Baisser la TVA à 5,5 % sur le carburant : l'impossible promesse du RN de Jordan Bardella
Au soir du 30 juin, le Rassemblement National, avec Jordan Bardella en tête de file, sort vainqueur du premier tour des élections législatives. Parmi les promesses du programme du parti, celle de baisser la TVA sur les carburants de 20 % à 5,5 %. Alléchant, mais impossible, selon les règles de L'Union européenne.
La promesse est alléchante, pour tous ceux qui ne peuvent se passer de voiture, roulent beaucoup et/ou ont du mal à boucler les fins de mois.

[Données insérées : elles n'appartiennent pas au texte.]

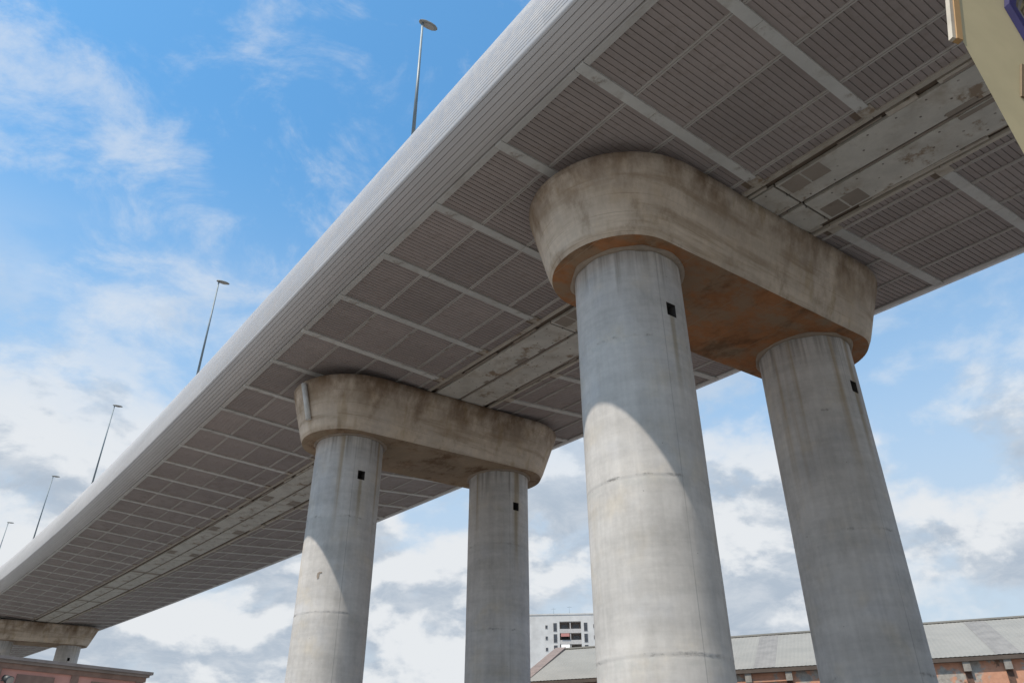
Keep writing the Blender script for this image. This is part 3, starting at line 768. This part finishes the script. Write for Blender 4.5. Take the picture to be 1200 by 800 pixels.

Car oui, le Rassemblement National, avec à sa tête Jordan Bardella, propose dans son programme politique, et avec une application "dès cet été" avant les départs en vacances, de baisser la TVA (Taxe sur la valeur ajoutée) de 20 % à 5,5 % sur "tous les produits énergétiques". Dont les carburants font évidemment partie.
C'est une des mesures fortes qui concernent le pouvoir d'achat des Français, avec celle de baisser le prix du gaz et de l'électricité. Cela ferait passer le prix du litre de sans-plomb 95-e10 de 1,83 € en moyenne à 1,55 €, celui du gazole de 1,76 € à 1,48 €. Soit une économie d'environ 14 € sur un plein de 50 litres. Pas négligeable.
Au-delà du débat qui consiste à se poser la question de savoir si cela est souhaitable pour accompagner la transition écologique, il est une autre question qui est celle de la faisabilité de la chose. En résumé : cette promesse est-elle tenable ? Les règles de l'Union européenne répondent en réalité non à cette question.
En effet, pour parvenir à respecter ses engagements climatiques et en matière de baisses des émissions de CO2, l'UE a émis des lois et règlements. Et si en effet pour le gaz ou l'électricité, la possibilité est ouverte de baisser la TVA, y compris à 5,5 %, ce n'est pas la même histoire pour les carburants.
Baisser la TVA à 5,5 % serait complètement illégal sans revoir les textes européens
En effet, une directive européenne de 2006, révisée en 2022, prévoit, pour harmoniser la fiscalité au sein de l'Europe, que le taux de TVA normal soit au minimum de 15 %. Il existe la possibilité de déroger à cette règle pour 29 catégories de bien et services, et de descendre alors à 5 % minimum, sans devoir demander de dérogation à Bruxelles, et ce sans limite de temps. Mais vous l'aurez compris, les carburants n'en font pas partie !
Baisser la TVA à 5,5 % sur les carburants en France serait donc illégal en l'état actuel des choses. Il faudrait changer les règles. Sur l'antenne de nos confrères de RTL, Jean-Philippe Tanguy, le "monsieur économie" du RN affirmait qu'il anticipait "une négociation "ardue"" avec Bruxelles pour obtenir une dérogation temporaire, avant d'obtenir une dérogation définitive. Or, dans les textes européens, il n'est pas prévu de possibilité de demander une dérogation pour les carburants, a observé Vincent Couronne, enseignant en droit à l'Université de Versailles-St-Quentin-en -Yvelines, interrogé par l'AFP (Agence France presse).
Le RN affirme que si, prenant en exemple la Pologne, qui a obtenu une dérogation et baissé la TVA sur le carburant dans le pays de 23 % à 8,5 % pendant 18 mois. En réalité, cela a été le cas pendant 10 mois, entre février et décembre 2022, au début du conflit entre Russie et Ukraine. Une mesure exceptionnelle, dans un contexte exceptionnel de flambée des prix de l'essence, dont la France a pâti aussi. Il n'y avait à l'époque plus besoin de dérogation. Mais depuis, le taux est revenu à 23 %.
Le RN pourrait donc éventuellement baisser la TVA sur les carburants aux 15 % minimum fixés par l'UE (Marine Le Pen l'a affirmé à nos confrères du Monde le 25 juin) mais pas à 5,5 %. Et ils pourraient baisser la TICPE (taxe intérieure de consommation sur les produits énergétiques), qui est un droit d'accise (un impôt indirect) et non une taxe. Mais selon Vincent Couronne, cette procédure prendrait des mois.
Impossible donc de tenir la promesse, ni en termes de timing, ni en termes de baisse. Il risque donc d'y avoir des déçus. Sauf dans le camp écologiste.